=== DIRECTION ===
Locate each line below that includes "picture" and reproduce it.

=== MATERIAL PROVIDED ===
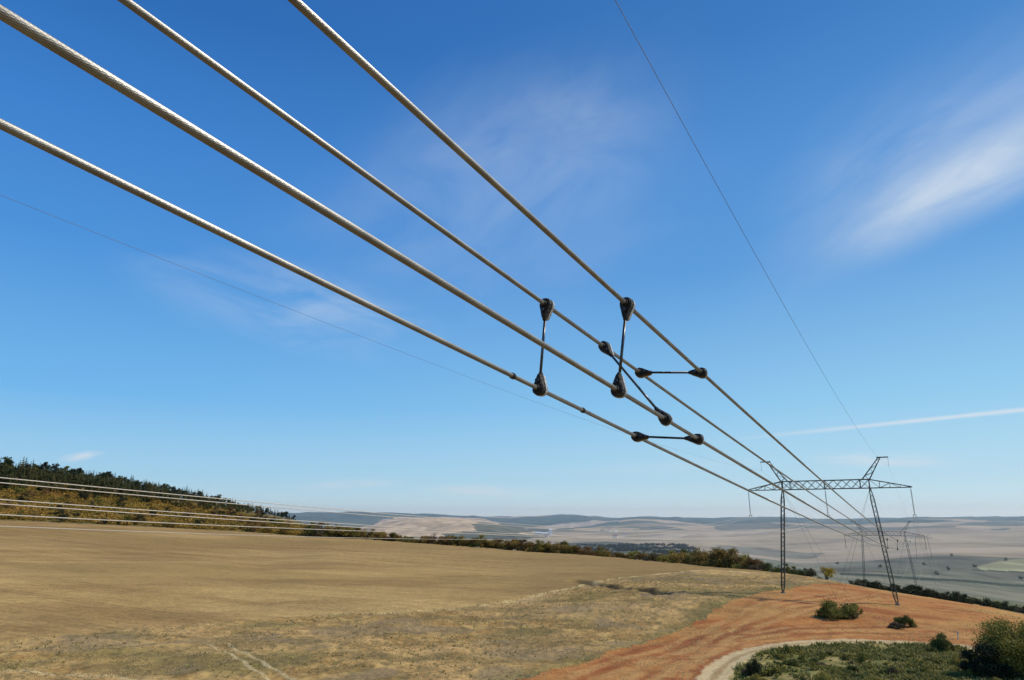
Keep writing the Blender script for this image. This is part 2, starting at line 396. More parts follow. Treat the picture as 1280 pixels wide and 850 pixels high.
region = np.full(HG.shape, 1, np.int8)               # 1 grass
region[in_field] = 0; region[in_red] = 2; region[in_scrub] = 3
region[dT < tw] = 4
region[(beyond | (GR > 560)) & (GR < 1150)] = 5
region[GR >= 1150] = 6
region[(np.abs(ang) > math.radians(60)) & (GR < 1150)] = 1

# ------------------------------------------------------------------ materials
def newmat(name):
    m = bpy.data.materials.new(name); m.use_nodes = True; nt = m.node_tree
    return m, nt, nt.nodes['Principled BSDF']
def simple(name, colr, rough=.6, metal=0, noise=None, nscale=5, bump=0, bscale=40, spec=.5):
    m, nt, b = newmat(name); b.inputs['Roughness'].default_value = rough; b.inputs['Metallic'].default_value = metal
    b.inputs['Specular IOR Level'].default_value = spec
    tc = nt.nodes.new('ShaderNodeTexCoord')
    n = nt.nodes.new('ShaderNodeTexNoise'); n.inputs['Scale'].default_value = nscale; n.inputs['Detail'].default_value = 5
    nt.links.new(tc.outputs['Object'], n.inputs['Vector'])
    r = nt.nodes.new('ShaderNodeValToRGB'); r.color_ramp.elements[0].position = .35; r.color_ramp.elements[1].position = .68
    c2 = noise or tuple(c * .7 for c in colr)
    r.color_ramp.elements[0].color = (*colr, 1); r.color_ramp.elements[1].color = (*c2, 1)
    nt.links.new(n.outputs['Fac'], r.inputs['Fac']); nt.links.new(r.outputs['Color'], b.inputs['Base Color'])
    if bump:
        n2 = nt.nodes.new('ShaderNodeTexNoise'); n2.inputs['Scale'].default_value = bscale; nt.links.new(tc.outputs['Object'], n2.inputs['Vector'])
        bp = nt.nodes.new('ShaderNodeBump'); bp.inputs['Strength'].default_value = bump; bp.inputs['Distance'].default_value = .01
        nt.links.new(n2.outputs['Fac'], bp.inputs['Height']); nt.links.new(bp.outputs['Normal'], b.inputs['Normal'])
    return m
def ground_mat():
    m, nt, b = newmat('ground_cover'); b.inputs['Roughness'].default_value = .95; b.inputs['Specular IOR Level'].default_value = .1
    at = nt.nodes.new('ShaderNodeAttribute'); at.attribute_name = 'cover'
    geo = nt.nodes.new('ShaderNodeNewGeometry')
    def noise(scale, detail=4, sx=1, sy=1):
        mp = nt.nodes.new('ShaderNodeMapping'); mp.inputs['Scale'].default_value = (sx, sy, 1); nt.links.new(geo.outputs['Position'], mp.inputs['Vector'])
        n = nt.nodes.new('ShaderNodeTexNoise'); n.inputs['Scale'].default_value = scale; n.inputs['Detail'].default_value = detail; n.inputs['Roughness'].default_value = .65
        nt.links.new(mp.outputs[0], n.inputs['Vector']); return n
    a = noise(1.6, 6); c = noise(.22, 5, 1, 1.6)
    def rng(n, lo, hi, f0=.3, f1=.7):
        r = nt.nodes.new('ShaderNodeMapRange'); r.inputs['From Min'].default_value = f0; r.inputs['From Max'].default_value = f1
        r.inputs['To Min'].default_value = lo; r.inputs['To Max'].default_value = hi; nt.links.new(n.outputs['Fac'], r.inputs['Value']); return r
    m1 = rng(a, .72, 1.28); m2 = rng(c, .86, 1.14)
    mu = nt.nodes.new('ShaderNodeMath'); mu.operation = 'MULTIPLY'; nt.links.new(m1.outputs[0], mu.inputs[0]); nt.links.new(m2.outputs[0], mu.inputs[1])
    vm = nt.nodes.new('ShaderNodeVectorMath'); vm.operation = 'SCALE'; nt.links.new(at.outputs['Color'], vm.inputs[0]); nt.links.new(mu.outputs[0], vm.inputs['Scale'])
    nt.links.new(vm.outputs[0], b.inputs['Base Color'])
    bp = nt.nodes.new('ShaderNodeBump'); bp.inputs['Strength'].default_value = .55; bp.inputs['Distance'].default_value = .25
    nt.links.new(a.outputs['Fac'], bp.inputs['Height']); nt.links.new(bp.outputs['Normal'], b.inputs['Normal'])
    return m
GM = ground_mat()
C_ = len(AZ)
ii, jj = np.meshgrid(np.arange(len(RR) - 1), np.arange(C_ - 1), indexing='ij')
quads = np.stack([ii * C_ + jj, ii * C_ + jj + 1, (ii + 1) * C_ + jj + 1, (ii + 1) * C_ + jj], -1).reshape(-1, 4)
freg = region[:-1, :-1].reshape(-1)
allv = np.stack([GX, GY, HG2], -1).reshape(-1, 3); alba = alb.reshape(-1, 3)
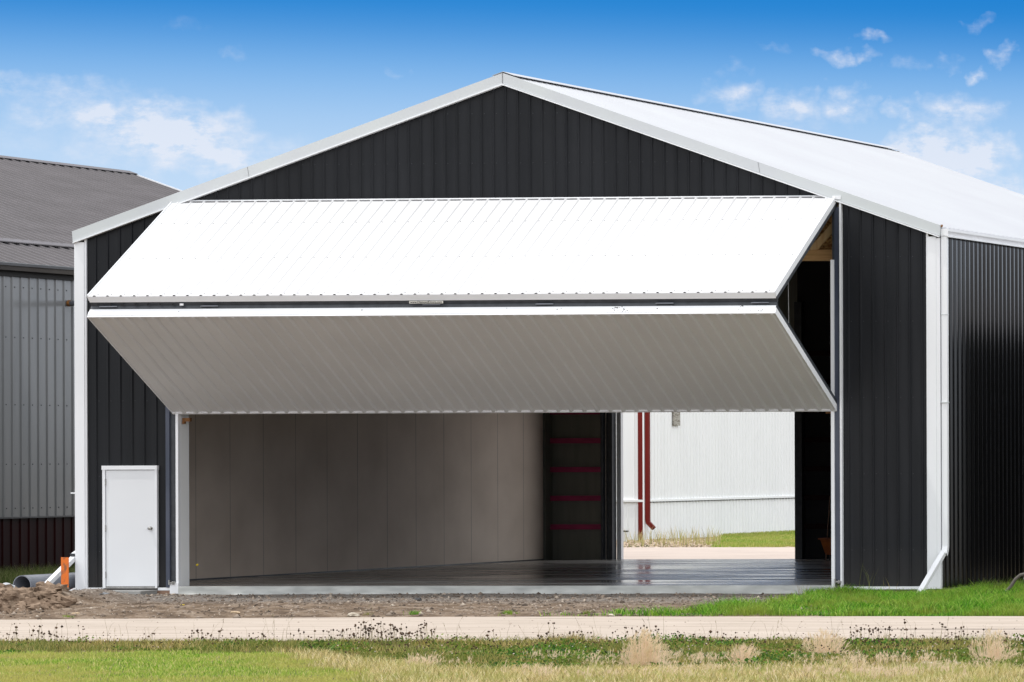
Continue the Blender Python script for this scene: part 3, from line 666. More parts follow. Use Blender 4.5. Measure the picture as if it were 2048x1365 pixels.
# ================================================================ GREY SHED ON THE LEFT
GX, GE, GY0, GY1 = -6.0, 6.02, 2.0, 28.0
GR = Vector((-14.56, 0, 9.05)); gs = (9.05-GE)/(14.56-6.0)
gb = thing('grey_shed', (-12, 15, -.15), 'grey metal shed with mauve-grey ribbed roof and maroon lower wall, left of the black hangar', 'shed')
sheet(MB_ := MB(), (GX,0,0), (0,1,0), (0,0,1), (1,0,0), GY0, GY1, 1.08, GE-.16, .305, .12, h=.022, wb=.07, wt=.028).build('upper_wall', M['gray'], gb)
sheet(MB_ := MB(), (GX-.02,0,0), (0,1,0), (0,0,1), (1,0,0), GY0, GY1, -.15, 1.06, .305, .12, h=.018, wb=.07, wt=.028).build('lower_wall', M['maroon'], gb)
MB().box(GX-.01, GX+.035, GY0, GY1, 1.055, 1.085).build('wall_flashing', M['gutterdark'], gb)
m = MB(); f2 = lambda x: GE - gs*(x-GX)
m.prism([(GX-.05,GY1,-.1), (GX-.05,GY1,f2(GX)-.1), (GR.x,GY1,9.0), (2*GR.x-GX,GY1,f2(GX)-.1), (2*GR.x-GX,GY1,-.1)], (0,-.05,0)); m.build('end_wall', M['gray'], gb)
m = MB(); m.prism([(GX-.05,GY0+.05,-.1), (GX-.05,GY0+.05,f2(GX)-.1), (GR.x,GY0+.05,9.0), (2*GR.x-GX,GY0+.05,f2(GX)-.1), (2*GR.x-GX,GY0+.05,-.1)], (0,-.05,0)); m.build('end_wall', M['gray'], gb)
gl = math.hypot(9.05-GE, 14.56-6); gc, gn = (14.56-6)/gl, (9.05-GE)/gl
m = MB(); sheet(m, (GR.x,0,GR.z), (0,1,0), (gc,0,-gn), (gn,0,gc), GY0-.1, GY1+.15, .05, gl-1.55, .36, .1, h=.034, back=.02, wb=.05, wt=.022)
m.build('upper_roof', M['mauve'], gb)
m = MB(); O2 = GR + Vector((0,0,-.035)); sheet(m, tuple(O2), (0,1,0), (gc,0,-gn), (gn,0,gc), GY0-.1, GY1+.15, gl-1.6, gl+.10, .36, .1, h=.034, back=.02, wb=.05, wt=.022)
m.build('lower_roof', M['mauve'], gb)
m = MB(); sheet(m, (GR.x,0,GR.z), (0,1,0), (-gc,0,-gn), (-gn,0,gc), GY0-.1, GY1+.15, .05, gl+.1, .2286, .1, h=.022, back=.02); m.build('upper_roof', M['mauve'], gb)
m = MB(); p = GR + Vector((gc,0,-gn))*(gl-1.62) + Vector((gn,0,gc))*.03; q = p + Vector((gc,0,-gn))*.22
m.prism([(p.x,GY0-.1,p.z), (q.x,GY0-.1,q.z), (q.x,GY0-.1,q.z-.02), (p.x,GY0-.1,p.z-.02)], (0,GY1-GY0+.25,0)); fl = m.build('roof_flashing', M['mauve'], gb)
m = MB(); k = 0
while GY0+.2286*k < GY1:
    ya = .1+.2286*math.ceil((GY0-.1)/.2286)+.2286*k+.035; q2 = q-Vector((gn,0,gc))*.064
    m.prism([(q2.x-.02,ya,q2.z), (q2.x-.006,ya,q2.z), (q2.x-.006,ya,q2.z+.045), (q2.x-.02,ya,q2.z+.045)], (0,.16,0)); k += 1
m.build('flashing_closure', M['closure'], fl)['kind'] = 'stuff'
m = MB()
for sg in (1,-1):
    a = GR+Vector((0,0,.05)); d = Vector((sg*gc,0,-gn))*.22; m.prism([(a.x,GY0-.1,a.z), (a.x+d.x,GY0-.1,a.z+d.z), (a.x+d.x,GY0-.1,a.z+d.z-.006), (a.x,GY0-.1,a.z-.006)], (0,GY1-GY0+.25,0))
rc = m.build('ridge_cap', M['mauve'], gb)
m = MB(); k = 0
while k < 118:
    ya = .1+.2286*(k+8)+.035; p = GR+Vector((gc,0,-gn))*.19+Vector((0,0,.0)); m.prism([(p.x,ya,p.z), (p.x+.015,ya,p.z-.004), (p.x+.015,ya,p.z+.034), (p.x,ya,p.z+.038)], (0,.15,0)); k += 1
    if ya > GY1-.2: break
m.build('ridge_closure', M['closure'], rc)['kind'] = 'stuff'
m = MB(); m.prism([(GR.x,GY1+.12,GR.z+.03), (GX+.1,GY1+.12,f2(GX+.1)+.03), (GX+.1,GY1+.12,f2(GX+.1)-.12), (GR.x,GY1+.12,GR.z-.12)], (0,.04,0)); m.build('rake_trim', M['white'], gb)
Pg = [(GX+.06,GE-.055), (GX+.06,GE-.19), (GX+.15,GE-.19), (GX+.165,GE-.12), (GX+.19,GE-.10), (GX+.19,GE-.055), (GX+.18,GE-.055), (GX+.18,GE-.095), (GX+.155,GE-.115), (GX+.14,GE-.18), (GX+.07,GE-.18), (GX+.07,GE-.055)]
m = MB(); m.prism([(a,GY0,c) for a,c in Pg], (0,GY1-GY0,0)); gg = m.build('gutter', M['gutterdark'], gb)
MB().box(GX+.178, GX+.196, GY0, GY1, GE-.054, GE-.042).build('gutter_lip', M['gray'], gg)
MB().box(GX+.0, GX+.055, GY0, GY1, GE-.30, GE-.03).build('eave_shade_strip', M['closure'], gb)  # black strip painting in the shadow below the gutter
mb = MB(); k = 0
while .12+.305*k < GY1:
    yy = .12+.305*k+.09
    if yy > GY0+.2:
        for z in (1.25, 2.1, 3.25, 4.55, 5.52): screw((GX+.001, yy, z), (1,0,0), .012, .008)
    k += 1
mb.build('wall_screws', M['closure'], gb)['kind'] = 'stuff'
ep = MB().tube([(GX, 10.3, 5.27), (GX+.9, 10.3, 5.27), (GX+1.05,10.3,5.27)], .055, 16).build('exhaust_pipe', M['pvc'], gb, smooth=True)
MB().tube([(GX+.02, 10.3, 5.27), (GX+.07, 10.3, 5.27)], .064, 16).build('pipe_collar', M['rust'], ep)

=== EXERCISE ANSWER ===
Keep writing the Blender script for this image. This is part 2, starting at line 396. More parts follow. Treat the picture as 1280 pixels wide and 850 pixels high.
Continue the Blender Python script for this scene: part 3, from line 666. More parts follow. Use Blender 4.5. Measure the picture as if it were 2048x1365 pixels.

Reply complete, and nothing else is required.